Monday, June 02, 2008

Union chief calls for oil windfall tax

Derek Simpson is co-head of the Unite union and has suggested that Gordon Brown should set up a Windfall Tax on the profits of Oil companies. The 57-year-old is a former Communist who has been a Labour Party member for the past 10 years. Unite are Labour’s largest contributor with 1.9m members.

Now obviously this is a good idea because Oil Companies in the UK are making billions of pounds of profit and this is not good for anyone especially the non-union (mostly) workers they employ. Mr Simpson reckons

This was the type of policy that would chime with the electorate, in contrast to more esoteric measures such as increasing terror suspect detention or giving workers more flexible working. “Neither addresses the concerns of real-life people,”
Of course what Mr Simpson hasn't quite worked out is that if Oil Companies are taxed like this then they will just change the course of their future investments and naturally enough they will change them to other countries that have a more stable tax regime. This will mean greater reliance on foreign Oil and Gas, reduced employment and lower Tax income. We have already seen this when Gordon Brown increased the Corporation Tax take from Oil companies back in 2005, the result, a cutback in investment just after he had asked for an increase in the supply from the same Oil Companies.

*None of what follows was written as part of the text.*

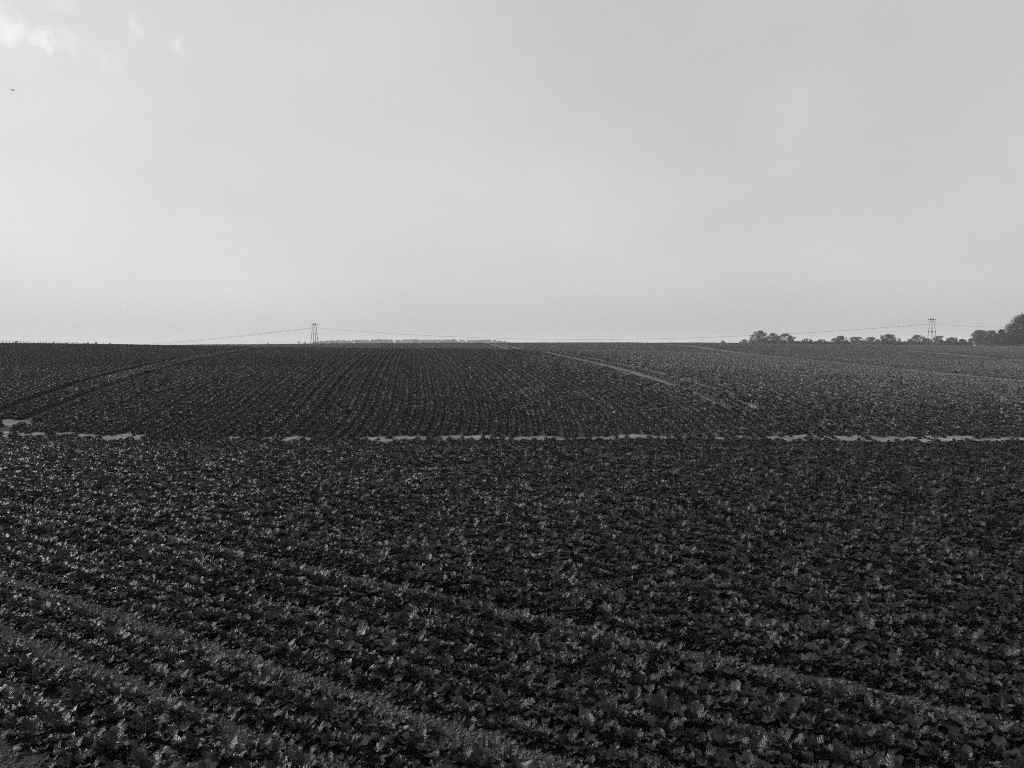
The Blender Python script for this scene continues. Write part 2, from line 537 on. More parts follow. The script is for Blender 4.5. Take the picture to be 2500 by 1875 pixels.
def plant_recipe(r, n):
    """list of (leaf kind, azimuth, offset, scale) from the heart of the plant outwards"""
    out = []
    az = r.uniform(0, 6.28)
    inner, mid, outer = [0, 1, 10, 8], [2, 3, 8, 1, 4], [4, 5, 6, 7, 9, 11]
    for i in range(n):
        f = i / (n - 1)
        k = int(r.choice(inner if f < .2 else (mid if f < .55 else outer)))
        az += 2.39996 + r.uniform(-.45, .45)
        out.append((k, az, .008 + .03 * f, r.uniform(.72, 1.12)))
    return out


def joined_plant(r, n, nl, nw, npet, scale=1.0, wide=1.0):
    Vs, Fs, Ls, off = [], [], [], 0
    for k, az, o, s in plant_recipe(r, n):
        th0, th1, L, W = LEAF_KINDS[k]
        V, Fc, LC = leaf_grid(th0 + r.uniform(-7, 7), th1 + r.uniform(-14, 14), L, W * wide, int(r.integers(1e6)), nl, nw, npet)
        V = V * s * scale
        roll = r.uniform(-.3, .3)
        V = np.stack([V[:, 0] + o, V[:, 1] * math.cos(roll) - V[:, 2] * math.sin(roll) * .5, V[:, 2] + V[:, 1] * math.sin(roll)], -1)
        c, si = math.cos(az), math.sin(az)
        V = np.stack([V[:, 0] * c - V[:, 1] * si, V[:, 0] * si + V[:, 1] * c, V[:, 2]], -1)
        Vs.append(V); Ls.append(LC); Fs += [tuple(q + off for q in f) for f in Fc]; off += len(V)
    return np.concatenate(Vs), Fs, np.concatenate(Ls)


def leaf_mesh(name, V, Fc, LC):
    me = mesh(name, V, Fc, M_LEAF)
    a = me.attributes.new('blade', 'FLOAT_VECTOR', 'POINT'); a.data.foreach_set('vector', LC.astype(np.float32).ravel())
    return me


leaf_meshes = []
for k, (a, b, L, W) in enumerate(LEAF_KINDS):
    for v in range(2):
        leaf_meshes.append(leaf_mesh('leaf', *leaf_grid(a, b, L, W, 100 + k * 7 + v, 5, 4, 2)))

src = bpy.data.collections.new('crop_sources')          # only feeds the crop's geometry nodes
N_NEAR, N_MID, N_FAR, N_VFAR = 8, 6, 6, 5


def source(name, V, Fc, LC, mat):
    me = leaf_mesh(name, V, Fc, LC)
    me.materials[0] = mat
    src.objects.link(bpy.data.objects.new(name, me))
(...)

Also, a minor point that Mr Simpson might have missed is that Gordon Brown is already receiving a rather substantial £6bn windfall from the increased tax take that the increased cost of oil is currently delivering to the Exchequer. It is currently estimated by Vince Cable of the Liberal Democrats that Government tax revenues from North Sea oil could rise this year from £10bn (based on oil prices of $84 a barrel) to £16bn (at $128) mainly from oil company profits and petroleum revenue tax.

Then again this tax windfall might just be reduced if the SNP's Alex Salmond gets his way. He has sent Alistair Darling a£500m invoice, He reckons this is 10% of the windfall going to the Chancellor since basing his Budget on much lower oil prices than now prevail.

It is exactly this sort of short-term thinking that has caused many of the problems we are now seeing in our economy. Decisions taken for short-term gain versus long-term stability.